The possibility of actually making it was only truly fired with Long's thunderbolt of a goal against Germany last October. It was one of those results which made the football world sit up and take instant notice. In Dublin, the impromptu street parties were reminiscent of '90 and '94. Something was re-awoken. Nobody cared about the validity of Jogi Loew's exasperated – if slightly churlish – observations that his team had failed to take countless chances to put the Irish away that night. Ireland had beaten the world champions. The victory created the purest vapours of self-belief in the Irish dressing room afterwards.

"We're afraid of nobody," Seamus Coleman, who wasn't even in the Republic squad four summers ago, says now.

“We have shown that as we beat Germany at home and drew away. We’re a good unit at the minute and we all know what we’re about. We have a good defensive record and we can score goals.”

On one level, Coleman was merely reciting a stock reply but you have to feel, too, that these achievements are precisely what O’Neill is constantly reminding his players about. Under Trapattoni, Ireland travelled to Poland with a legendary authoritarian figure who clearly felt that he had fulfilled his contractual obligation – and worked a minor miracle – by getting the team there.

O’Neill has been a bundle of nervous energy in the weeks leading up to this weekend, with a firm focus on what his team can achieve in France. He has put together a team that is sticky in its self-belief. The governing quality of their qualifying campaign was a refusal to quit.

“People wrote us off,” Long says flatly.

“I think after we drew to Scotland, everyone was saying it was a three-horse race and Ireland were out of it. It really spurred us to go on. Of course, we relied on a few other results to go our way but we still had to capitalise on our games.

“Just to qualify is an amazing feeling. We’ve been here once before and we didn’t really perform the way we should have or the way we can, and we’ve been regretting it for four years.
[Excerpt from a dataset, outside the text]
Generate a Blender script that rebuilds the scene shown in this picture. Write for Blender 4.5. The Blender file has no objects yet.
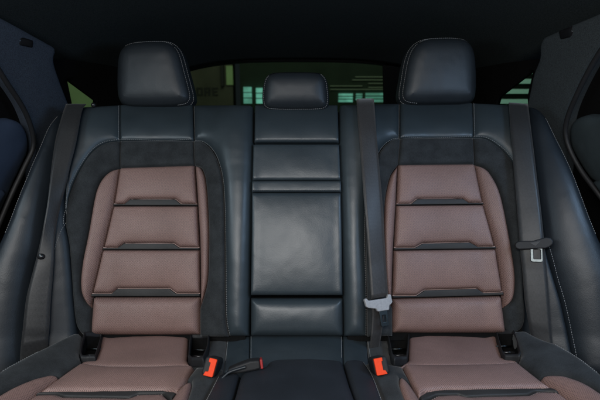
import bpy, bmesh, math, random
import numpy as np
from mathutils import Vector, noise as mnoise
from mathutils.geometry import delaunay_2d_cdt

random.seed(4)
R = math.radians
scene = bpy.context.scene
col = scene.collection

# ------------------------------------------------------------------ camera
F = 440.0                                   # focal length in photo pixels (600 px wide photo)
PITCH = R(12)
CAM = np.array([0.0, 0.0, 0.55])
cam_d = bpy.data.cameras.new('camera')
cam_d.sensor_width = 36.0
cam_d.lens = 36.0 * F / 600.0
cam_d.clip_start = 0.02
cam_d.clip_end = 200
cam = bpy.data.objects.new('camera', cam_d)
col.objects.link(cam)
cam.location = CAM
cam.rotation_euler = (R(90) - PITCH, 0, 0)
scene.camera = cam
cam_d.dof.use_dof = True
cam_d.dof.focus_distance = 1.02
cam_d.dof.aperture_fstop = 5.0
FWD = np.array([0, math.cos(PITCH), -math.sin(PITCH)])
UPV = np.array([0, math.sin(PITCH), math.cos(PITCH)])


def ray(px, py):
    return FWD + np.array([1, 0, 0]) * ((px - 300) / F) + UPV * ((200 - py) / F)


def sstep(a, b, x):
    t = np.clip((x - a) / (b - a), 0, 1)
    return t * t * (3 - 2 * t)


# ------------------------------------------------------------------ base surfaces
class Surf:
    """a frame (O,U,V,N) with a smooth relief h(u,v); shapes measured on it get real depth."""
    def __init__(self, O, U, V, N, h=None):
        self.O = np.array(O, float)
        self.U, self.V, self.N = [np.array(a, float) / np.linalg.norm(a) for a in (U, V, N)]
        self.h = h or (lambda u, v: np.zeros_like(np.asarray(u, float)))

    def trace(self, px, py, off=0.0):
        d = ray(px, py)
        den = d @ self.N
        t = ((self.O - CAM) @ self.N) / den
        for _ in range(60):
            q = CAM + d * t - self.O
            u, v, w = q @ self.U, q @ self.V, q @ self.N
            t -= 0.7 * (w - float(self.h(u, v)) - off) / den
        q = CAM + d * t - self.O
        return (q @ self.U, q @ self.V)

    def pos(self, u, v, w):
        u, v, w = [np.asarray(a, float)[..., None] for a in (u, v, w)]
        return self.O + u * self.U + v * self.V + w * self.N


XC = -0.008                                  # middle of the bench
TILT = R(24)


def back_h(u, v):
    a = np.abs(np.asarray(u, float) - XC)
    s = np.abs(a - 0.358)
    h = 0.026 * sstep(0.10, 0.19, s)                       # raised rims of each seat
    h = h - 0.006 * sstep(0.10, 0.0, s)
    h = h - 0.012 * sstep(0.14, 0.09, a)                   # centre lies a little back
    h = h + 0.085 * sstep(0.50, 0.72, a) * (1 - 0.55 * sstep(0.25, 0.62, np.asarray(v, float)))
    vv = np.asarray(v, float)
    h = h + 0.022 * np.sin(np.clip(vv / 0.60, 0, 1) * math.pi) - 0.05 * np.clip(vv - 0.50, 0, 1) ** 2 / 0.02
    return h


BACK = Surf((0, 1.0, 0.0), (1, 0, 0), (0, math.sin(TILT), math.cos(TILT)), (0, -math.cos(TILT), math.sin(TILT)), back_h)


def cush_h(u, v):
    a = np.abs(np.asarray(u, float) - XC)
    v = np.asarray(v, float)
    s = np.abs(a - 0.358)
    h = 0.10 * v + 0.014 * sstep(0.11, 0.17, s) + 0.055 * sstep(0.46, 0.68, a)
    h = h + 0.006 * sstep(0.16, 0.10, a)
    return h - 0.5 * np.clip(v - 0.44, 0, 1) ** 2 / 0.1


CUSH = Surf((0, 1.02, -0.016), (1, 0, 0), (0, -1, 0), (0, 0, 1), cush_h)

# ------------------------------------------------------------------ materials


def mat_new(name):
    m = bpy.data.materials.new(name)
    m.use_nodes = True
    nt = m.node_tree
    return m, nt, nt.nodes, nt.links, nt.nodes['Principled BSDF']


def nd(nodes, typ, **kw):
    n = nodes.new(typ)
    for k, v in kw.items():
        setattr(n, k, v)
    return n


def mathn(nodes, links, op, a, b=None, c=None):
    n = nd(nodes, 'ShaderNodeMath', operation=op)
    for i, x in enumerate((a, b, c)):
        if x is None:
            continue
        if hasattr(x, 'links'):
            links.new(x, n.inputs[i])
        else:
            n.inputs[i].default_value = x
    return n.outputs[0]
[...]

So hopefully we can put that right this time.”

Even if it has nothing to do with O'Neill or Roy Keane, working with a team nursing a private grievance of having blown a major tournament is no bad thing. The composition of the starting XI will be fairly predictable but unlike the Trapattoni era, when it was as hard to get left out of the first team as to get into it, O'Neill's general caginess has left his players guessing and feeling that they can play a meaningful role in the group games. Tournament games produce the unexpected.

“Everyone out there feels as if they have a chance of being in the team,” Coleman says.

“I don’t know if you watched all of training but you can see it has stepped up a level and everyone is working hard to perform well and be in the team. It’s been quite intense since we’ve met up really but it’s getting a bit more real now since we’ve got over here.”

That's the phrase the players have been using a lot over the past few days: that it feels real. Touching down in France; seeing the Euro 2016 banners everywhere; the security at training. Even in Cork, the tournament was still an abstract notion. Watching the France-Romania game in their hotel last night will have brought about the tingles.

Excited

“I’m just excited,” Long admits. “It’s been a hard training camp for two weeks, keeping the fitness levels up. Now we are over here, it just feels like we are part of the Euros now. We have prepared well and we are looking forward to it. It’s been a big build-up. For four months now I have been waiting for this Sweden game. And we are preparing for it now and watching set-pieces.

“I just really want to get out there now and try to get the result. We have worked hard to get here, we have come from a difficult situation in the group to qualify and it would be a shame to just throw it all away in the first game. So that’s our full motivation now to go out there and beat Sweden and put ourselves in a good position to qualify.”

Contained within those remarks are Giovanni Trapattoni’s lasting gift to Irish football. 3-1. 4-0. 2-0: those score lines obliterated Ireland’s reputation for daring and romantic raids on big summer football festivals.

The starkness of the results diminished the fondly held notion that where the Republic of Ireland was concerned, the greater the odds, the better the chances.

From senior men like John O'Shea and Robbie Keane and Shay Given through to cutting-edge figures like Long and Coleman, there seems to be a collective pact to make sure that their international era is not defined by those dismal few weeks in Poland, when there was nothing to sing about even though the Irish sang anyway.

In O’Neill they have a manager whose chief qualities are pragmatism and a compelling nervous energy; a manager who is hugely ambitious for his team now that they have reached the glittering stage.

In a way, the situation is much the same as it was four years ago. Ireland are perceived as being up against it. But they have earned the right to be respected as a difficult team and one that won’t collapse even if the result does not go as planned against Sweden on Monday night.

Here they come, chasing glory and seeking atonement.